L’articolo 5, D.L. n. 146 del 2021, seppure finalizzata a regolamentare la specifica sanatoria in tema di credito di imposta per ricerca e sviluppo, contiene alcune indicazioni che possono assumere la valenza di principi generali

La prima fattispecie, che apre l’accesso alla sanatoria, è quella dell’avvenuto effettivo sostenimento di spese correlate ad attività di ricerca e sviluppo che, però, siano state erroneamente ricomprese tra quelle che davano diritto al credito di imposta. Sono inoltre ammessi alla sanatoria anche coloro che hanno commesso errori nella quantificazione o nell’individuazione delle spese ammissibili in violazione dei principi di pertinenza e congruità, nonché nella determinazione della media storica di riferimento. La seconda fattispecie, che, al contrario, impedisce l’accesso alla sanatoria, riguarda quelle posizioni nelle quali la determinazione e l’utilizzo del credito sia il risultato di assetti che appaiano oggettivamente o soggettivamente simulati, di false rappresentazioni della realtà basate sull’utilizzo di documenti non veritieri o di fatture che documentano operazioni inesistenti, nonché nelle ipotesi in cui manchi la documentazione idonea alla dimostrazione delle spese ammissibili al credito di imposta. La medesima distinzione appare potersi ricondurre al disposto dei commi 4 e 5 dell’articolo 13, D.Lgs. n. 471/1997, nel momento in cui si deve individuare il distinguo tra il credito non spettante e il credito inesistente.

Ne consegue che:

– in tutti i casi in cui il contribuente si trovi nella situazione di fatto disciplinata dalla norma per la determinazione del credito di imposta e sia sostenuto da documentazione reale, ma incorra in violazioni riconducibili all’interpretazione delle disposizioni ovvero alla determinazione quantitativa del credito, non si avrà mai una contestazione per inesistenza del credito, ma solo per non spettanza, sanzionabile nella misura più contenuta e nel termine di decadenza ordinari;

– nei casi in cui, invece, la determinazione del credito sia avvenuta in assenza di documentazione o sulla base di documentazione non veritiera, tale violazione sarà sanzionabile nella misura più grave e nel termine di decadenza più lungo previsto per il credito inesistente.

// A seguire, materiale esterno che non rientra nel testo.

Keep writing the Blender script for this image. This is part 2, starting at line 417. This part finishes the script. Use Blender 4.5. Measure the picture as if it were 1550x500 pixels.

In conclusione ormai la giurisprudenza ha chiarito molto bene (e la lettera delle norme pareva chiara fin dal principio) che la pretesa dell’A.d.E. di parificare crediti non spettanti (per errore) e crediti inesistenti (con connotazione fraudolenta) è sbagliata.

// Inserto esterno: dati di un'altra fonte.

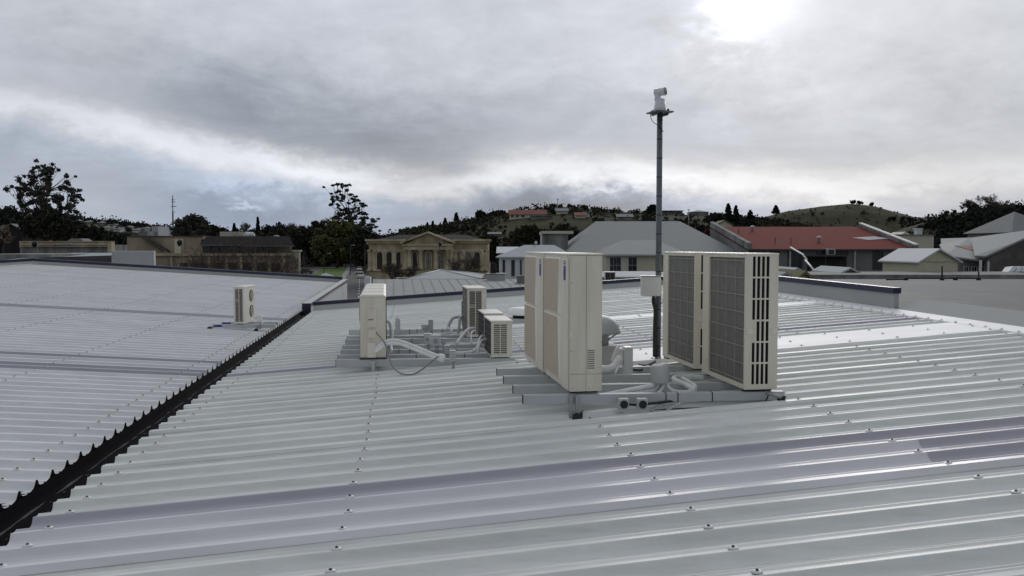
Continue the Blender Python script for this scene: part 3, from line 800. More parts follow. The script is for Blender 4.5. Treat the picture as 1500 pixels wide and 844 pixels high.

Tuttavia ricordiamo che, come abbiamo evidenziato, esiste sulla questione l’Ordinanza interlocutoria 2 dicembre 2022, n. 35536 (Pres. Manzon, Rel. Nonno) che ha ordinato la trasmissione degli atti al Primo Presidente della Corte di cassazione affinché valuti l’opportunità di rimettere la causa alle Sezioni unite, in relazione al termine di accertamento dei crediti “ricerca e sviluppo” indebitamente (a giudizio dell’AE) compensati.

Sembra per la verità che il prospettato contrasto giurisprudenziale sia una evoluzione della giurisprudenza in senso conforme alla lettera normativa e che quindi non ci siano spiragli per un ripensamento, ma tutto è possibile.